Suspected Benghazi Attacker Captured by U.S. Forces in Libya

A picture shows the interior of the burnt US consulate building in the eastern Libyan city of Benghazi on September 13, 2012
A picture shows the interior of the burnt US consulate building in the eastern Libyan city of Benghazi on September 13, 2012 / Getty Images
October 30, 2017

U.S. forces in Libya captured one of the suspects in the 2012 Benghazi attack that killed four Americans, the White House announced Monday.

Mustafa al Imam appeared on video obtained by the U.S. government at one of the two sites of the attack, and he also likely operated under different aliases, an administration official told CNN. The United States was also monitoring al Imam's location for a period of time, and now that he is held in custody, he is being transferred to the United States for prosecution.
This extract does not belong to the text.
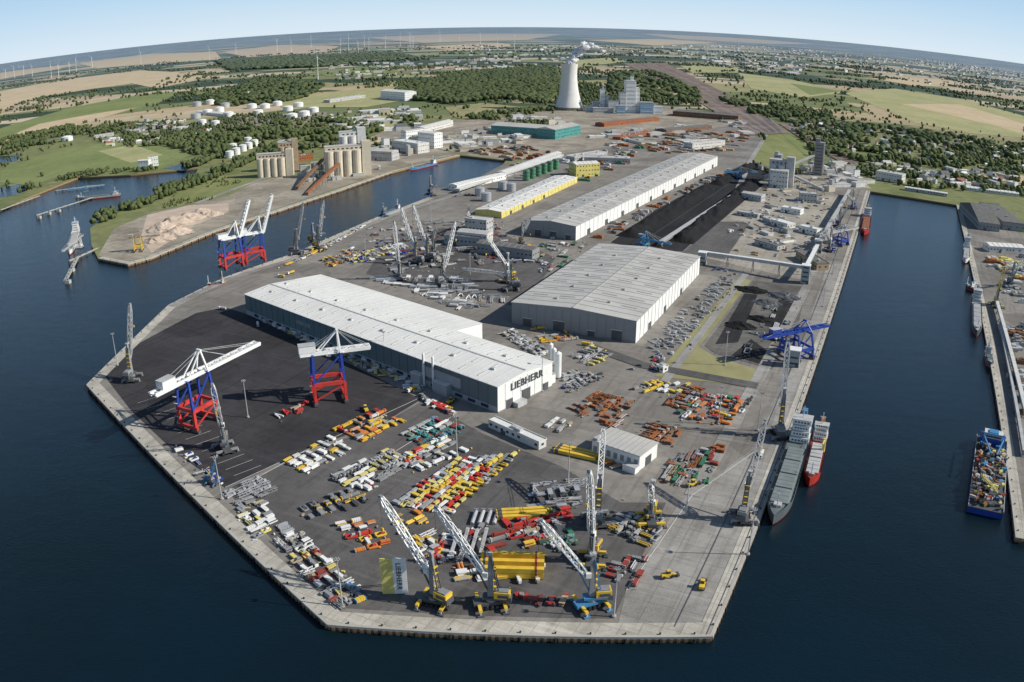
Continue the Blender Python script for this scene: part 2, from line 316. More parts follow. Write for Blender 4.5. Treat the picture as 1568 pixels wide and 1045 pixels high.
for q in ([(585,150),(640,128),(720,112),(850,104),(860,140),(770,152),(690,160)],[(330,95),(600,82),(640,90),(480,104),(350,108)]):
    ZC[0]+=.01; sheet('forest_floor',q,'f_wood',1.4+ZC[0])
sheet('rail_yard',[(955,98),(1020,97),(1100,138),(1190,192),(1210,205),(1150,208),(1075,160),(1010,125)],'railbrown',1.6)
sheet('rail_yard',[(1192,190),(1228,192),(1318,248),(1298,256),(1240,222)],'railbrown',1.62)
mb=MB()
for i in range(9):
    f=i/8; pts=[S(*p) for p in ((965+f*45,99),(1015+f*75,128+f*5),(1085+f*75,165),(1160+f*40,204))]; strip(mb,pts,3,'dgrey' if i%2 else 'grey',1.7+i*.02)
mb.obj('railway_tracks')
road('road',[(0,235),(120,205),(260,200),(400,190),(520,200),(640,210)],12)
road('road',[(300,312),(400,275),(520,245),(640,215),(760,195),(900,190),(1130,196)],10)
road('road',[(1300,250),(1400,262),(1568,300)],12); road('road',[(1568,250),(1400,215),(1240,190),(1100,150)],10)
road('road',[(1240,190),(1180,196),(1150,245),(1130,290)],10)
road('road',[(487,107),(560,120),(700,104),(900,100),(1100,95)],14,z=1.6); road('quay_road',[(262,470),(350,428),(455,396),(590,334),(700,298),(860,245)],10,'apron')
road('yard_road',[(1015,588),(1142,420),(1090,408)],7,'road'); road('pier_road',[(900,530),(985,560),(1160,592)],12,'asphalt_mid')
road('terminal_road',[(1060,760),(1150,600),(1240,430),(1290,310)],10,'apron',.26)
mb=MB(); zz=.5
for a,b in [((345,748),(640,612)),((960,905),(1060,760)),((1060,760),(1160,690)),((470,690),(345,760)),((690,640),(560,720))]:
    zz+=.01; strip(mb,[S(*a),S(*b)],.5,'offwhite',zz)
for i in range(14):
    a=S(190+i*12,625+i*9.5); d=14; strip(mb,[(a[0]+8,a[1]+8),(a[0]+8+d,a[1]+8+d)],.3,'offwhite',.42)
mb.obj('pavement_markings')
mb=MB(); d=(Vector(r3)-Vector(c_pier[0])).normalized()
for o in (2.5,18): strip(mb,[c_pier[0],r3],.5,'dgrey',.46,o)
for o in (3,4.5): strip(mb,[S(985,374),S(1150,262)],.4,'dgrey',.5,o)
mb.obj('crane_rails')

# ------------------------------------------------------------------ halls
def hall(name,x,y,az,W,L,h,rise,wl,wr,wf,rf,sm,step=9,doors=(),ext=None,wband=None,ribn=True,sky=True):
    mb=MB(); 
    mb.add([(0,0,0),(W,0,0),(W,0,h),(W/2,0,h+rise),(0,0,h)],[(0,1,2,3,4)],wf)
    mb.add([(0,L,0),(W,L,0),(W,L,h),(W/2,L,h+rise),(0,L,h)],[(4,3,2,1,0)],wr)
    mb.add([(0,0,0),(0,L,0),(0,L,h),(0,0,h)],[(0,3,2,1)],wl); mb.add([(W,0,0),(W,L,0),(W,L,h),(W,0,h)],[(0,1,2,3)],wr)
    e=.6; sl=rise/(W/2)
    for s0,x0 in ((1,-e),(-1,W+e)):
        zz=h-e*sl+.15; mx=W/2
        mb.add([(x0,-e,zz),(mx,-e,h+rise+.15),(mx,L+e,h+rise+.15),(x0,L+e,zz),(x0,-e,zz-.5),(x0,L+e,zz-.5),(mx,-e,h+rise-.35),(mx,L+e,h+rise-.35)],
          [(0,1,2,3),(0,3,5,4),(0,4,6,1),(3,2,7,5)],rf)
    n=int(L/step)
    for i in range(1,n):
        y0=i*L/n
        mb.beam((0,y0,h+.2),(W/2,y0,h+rise+.2),.5,sm,.35); mb.beam((W,y0,h+.2),(W/2,y0,h+rise+.2),.5,sm,.35)
        if sky and i%2==0:
            for f0,f1 in ((.15,.4),(.6,.85)):
                xa=W/2*f0;xb=W/2*f1; mb.beam((xa,y0+step*.5,h+rise*f0+.3),(xb,y0+step*.5,h+rise*f1+.3),1.3,sm,.3)
                mb.beam((W-xa,y0+step*.5,h+rise*f0+.3),(W-xb,y0+step*.5,h+rise*f1+.3),1.3,sm,.3)
        if ribn:
            mb.box(-.12,y0,0,.35,.5,h-.6,wl); mb.box(W+.12,y0,0,.35,.5,h-.6,'lgrey')
    mb.beam((W/2,0,h+rise+.3),(W/2,L,h+rise+.3),1.2,sm,.5)
    for i in range(1,int(W/8)): mb.box(i*8,-.12,0,.4,.3,h-.4,wf)
    for i in range(int(L/40)):
        mb.box(W*.3,20+i*40,h+rise*.6,2.2,3,1.6,sm); mb.box(W*.7,30+i*40,h+rise*.6,2.2,3,1.6,sm)
    if wband: mb.box(-.1,L/2,0,.3,L-1,4.5,wband)
    mb.box(W/2,-.2,0,W,.3,1.0,'conc_dark')
    for side,pos,w,hh in doors:
        if side=='f': mb.box(pos,-.25,0,w,.5,hh,'dgrey'); mb.box(pos,-.3,hh,w+1,.7,.5,'offwhite')
        elif side=='l': mb.box(-.25,pos,0,.6,w,hh,'dgrey')
        else: mb.box(W+.25,pos,0,.6,w,hh,'dgrey')
    if ext: ext(mb)
    return mb.obj(name,(x,y,.1),-az)
def hall_px(pl,pr,pf,h):
    a=Vector(S(*pl,h));b=Vector(S(*pr,h));c=Vector(S(*pf,h)); d=(c-b); az=math.atan2(d.x,d.y); w=Vector((math.cos(az),-math.sin(az))); W=(b-a).dot(w)
    o=b-w*W; return o.x,o.y,az,W,d.length
az1=math.radians(-49)
def ext1(mb):
    for yy,w in ((52,14),(78,10)): mb.box(-2.5,yy,0,5,w,9,'walllight'); mb.box(-2.5,yy,9,5.6,w+.6,.5,'offwhite')
    for yy in (62,72): mb.tube((-1.5,yy,0),(-1.5,yy,25),.9,'white'); mb.cyl(-1.5,yy,25,1.1,.7,1.2,'white')
    mb.box(-.3,55,8,.6,40,8,'walllight')
    for i in range(12): mb.box(-1.2,110+i*16,0,2.2,5,3.2,'lgrey' if i%2 else 'offwhite')
    for i in range(24): mb.box(-.4,12+i*12.6,1.5,.3,7,2.2,'glass')
    mb.box(76,211,0,31.6,222,17,'walllight'); 
    mb.add([(60.4,99.5,19.9),(92.6,99.5,17.2),(92.6,322.5,17.2),(60.4,322.5,19.9)],[(0,1,2,3)],'roofw')
    mb.add([(60.4,99.8,19.8),(92,99.8,17.1),(92,99.8,0),(60.4,99.8,0)],[(0,3,2,1)],'white')
    for i in range(25): mb.beam((60.4,103+i*9,20),(92.4,103+i*9,17.3),.5,'seam',.3)
    for i in range(7): mb.box(92.2,115+i*30,0,.6,7,6,'dgrey')
    mb.box(64,14,0,8,22,7,'white'); mb.box(64,14,7,8.6,22.6,.5,'lgrey'); mb.box(62,40,0,4,18,5,'lgrey'); mb.box(20,-3,0,10,5,3.6,'lgrey')
h1=hall('assembly_hall',-9.8,537,az1,60,320,20,2.6,'wallgreen','white','white','roofw','seam',9,[('f',12,7,7),('f',30,9,9),('f',52,6,6),('r',40,8,7),('r',66,8,7)],ext1,'walllight')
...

"Yesterday, on my orders, United States forces captured Mustafa al-Imam in Libya," President Donald Trump said in a statement. "Because of this successful operation, al-Imam will face justice in the United States for his alleged role in the September 11 2012, attacks in Benghazi, which resulted in the deaths of Ambassador Christopher Stevens, Glen Doherty, Sean Smith, and Tyrone Woods—four brave Americans who were serving our country."

"Our memory is deep and our reach is long, and we will not rest in our efforts to find and bring the perpetrators of the heinous attacks in Benghazi to justice," he added.

Al Imam is one of two captured in response to the Benghazi attack, in which terrorists used firearms and rocket-propelled grenades to assault a diplomatic building and kill U.S. personnel. Ahmed Abu Khatallah is suspected to be the mastermind of the operation, and he is currently facing trial in Washington, although the Justice Department is not pursuing the death penalty.

Trump also used the statement to call for peace and stable government in Libya, reiterating an American commitment to combat terrorist activity in the North African country.

"The United States will continue to support our Libyan partners to ensure that ISIS and other terrorist groups do not use Libya as a safe haven for attacks against United States citizens or interests, Libyans, and others," Trump said.

"Libya's long-term stability and security are linked to its ability to form a unified government and military, and we encourage all Libyans to support the ongoing reconciliation process facilitated by the United Nations and to work together to build a peaceful and stable country," Trump said.